Abstract

From Barbados to Burundi and from New Guinea to Nigeria, almost all that is known about crucial developments in other black nations comes from white world news organisations ‐ BBC, CNN, ABC, CBS, NBC and other corporate‐controlled media. Owing to this, as well as to the general longstanding relationship between the white world and the African Diaspora, our peoples, our strivings, our triumphs ‐ are either routinely ignored or grotesquely distorted. There is no structural mechanism for the sharing of information throughout the African Diaspora. As a result, we truly are at the mercy of a corporate‐controlled media that not only presents either no information or distorted information about the African Diaspora to the rest of the world, but feeds these distortions to us throughout the African Diaspora. In the process, the international media promotes and inculcates standards and values that are philosophically and culturally discordant with the global African reality. Governments and peoples of the African Diaspora must begin to discuss, debate, and re‐think for ourselves, and amongst ourselves, those circumstances and conditions, those values and realities, those yardsticks by which we will measure and judge ourselves. It is based on these standards that we should judge and assess the health and appeal of all nations.
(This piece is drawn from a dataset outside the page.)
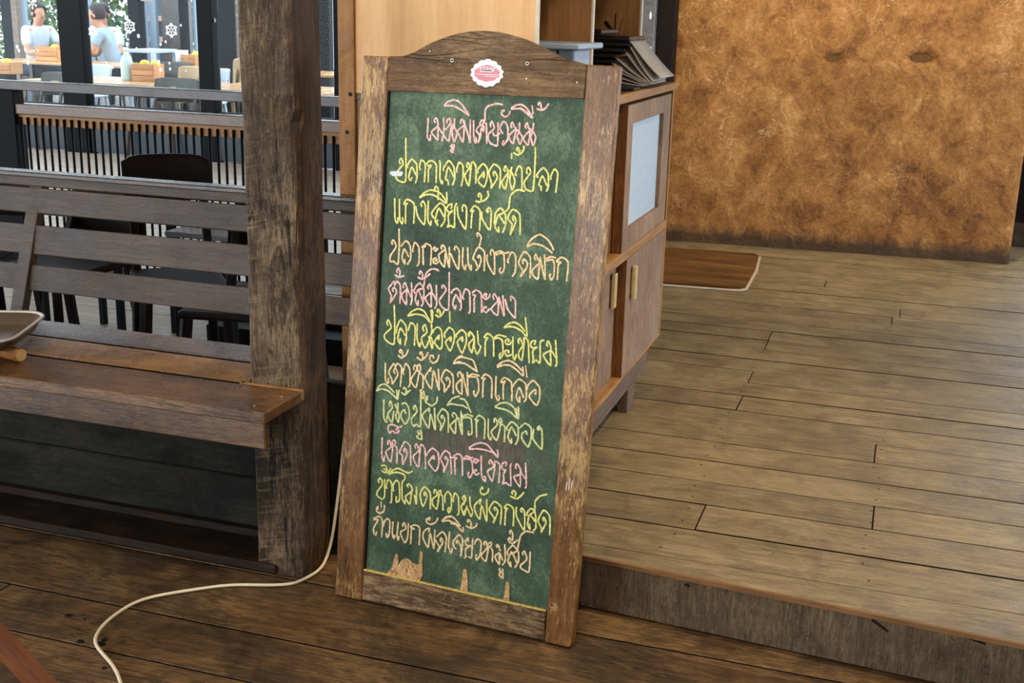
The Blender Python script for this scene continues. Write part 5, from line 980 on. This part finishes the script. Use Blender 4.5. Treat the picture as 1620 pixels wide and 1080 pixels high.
# ---------------------------------------------------------------- garden behind the dining room
def leaf_mat(name, c1, c2):
    b = NB(name); n = b.noise((5, 5, 5), 3, 0.6); return b.out(b.ramp(n, [(0.35, c1), (0.65, c2)]), 0.6, 0.3)
LM = [leaf_mat('green_leaves', lin(40, 70, 34), lin(96, 120, 58)), leaf_mat('blue_green_leaves', lin(70, 96, 88), lin(150, 170, 166)), leaf_mat('olive_leaves', lin(90, 84, 44), lin(150, 132, 76))]
def bush(px_, Y, r_, zc_, mat, label, n=900, sd=0):
    rb = random.Random(sd); p = UY(px_, 30, Y); t = thing('garden_shrub', (p.x, Y, -0.1), label, 'shrub', 'shrubs beyond the dining room')
    vs, fs = [], []
    for k in range(n):
        v = Vector((rb.gauss(0, 1), rb.gauss(0, 1), rb.gauss(0, 1))).normalized() * (rb.random() ** 0.4)
        c = Vector((v.x * r_, v.y * r_ * 0.7, zc_ + v.z * r_ * 1.15)); s = rb.uniform(0.04, 0.10)
        a = Vector((rb.gauss(0, 1), rb.gauss(0, 1), rb.gauss(0, 1))).normalized(); b_ = a.orthogonal().normalized()
        i = len(vs); vs += [tuple(c - a * s), tuple(c + b_ * s * .4), tuple(c + a * s), tuple(c - b_ * s * .4)]; fs.append((i, i + 1, i + 2, i + 3))
    me = bpy.data.meshes.new('foliage'); me.from_pydata(vs, [], fs); o = mesh_obj('foliage', me, t, (p.x, Y, 0), mat); o['kind'] = 'stuff'
    cyl('trunk', (p.x, Y, -0.1), (p.x, Y, zc_), 0.06, M['dark_wood'], t, 0.03, 10)
for k, (px_, Y, r_, zc_, mi_, lab) in enumerate([(-30, 17, 1.3, 1.1, 0, 'green shrub at the left edge of the dining room windows'), (62, 16.5, .95, 1.2, 0, 'green shrub behind the snowflake at the left pane'), (105, 18, 1.2, .6, 1, 'blue-green shrub behind the wide black mullion'),
        (170, 17.5, 1.0, 1.5, 0, 'green shrub above the seated diners'), (200, 18.5, 1.3, .7, 1, 'blue-green shrub behind the diner in blue-grey'), (268, 17, .7, 1.6, 2, 'olive shrub above the pinkish shelf boards'), (300, 17.5, .7, .9, 0, 'green shrub between the two right mullions'), (342, 17, .5, 1.8, 2, 'olive shrub beside the right black mullion')]):
    bush(px_, Y, r_, zc_, LM[mi_], lab, 1000, k)
gr_ = box('garden_ground', (-22, 13.8, -0.13), (-4, 26, -0.06), plain('pale_paving', lin(150, 146, 136), 0.8, 0.2, 0, 0.15, 4), None, 0); structure(gr_, 'pale paved ground of the garden beyond the dining room', 'ground')
g2 = box('garden_ground', (-2.0, 7.32, -0.05), (12, 20, 0.06), plain('pale_yard_paving', lin(150, 146, 136), 0.8, 0.2, 0, 0.15, 4), None, 0); structure(g2, 'pale paved yard outside the doorway beyond the ochre wall', 'ground')
bpy.context.view_layer.update()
There are certain priorities, of course, that all nations and peoples should embrace ‐ an informed and educated populace; affordable health care for all; employment that serves the needs of the individual and the interests of the nation. Beyond that, however, throughout the Diaspora we in the African Diaspora must recognise the strengths that are uniquely ours, and build on them. The giraffe becomes a pathetic caricature when it attempts to be a gazelle. The time has come for us to reclaim and re‐assert our essential African‐ness; to build societies where the social, economic, and spiritual development of the human being is paramount; to recognise all that is ours materially and spiritually ‐ the minerals in the earth, the forests above it, our waterways, our God‐given resources that for so long have been the source of enormous wealth for everyone but us; our traditions, our values, culture, our kinship networks, our humanity.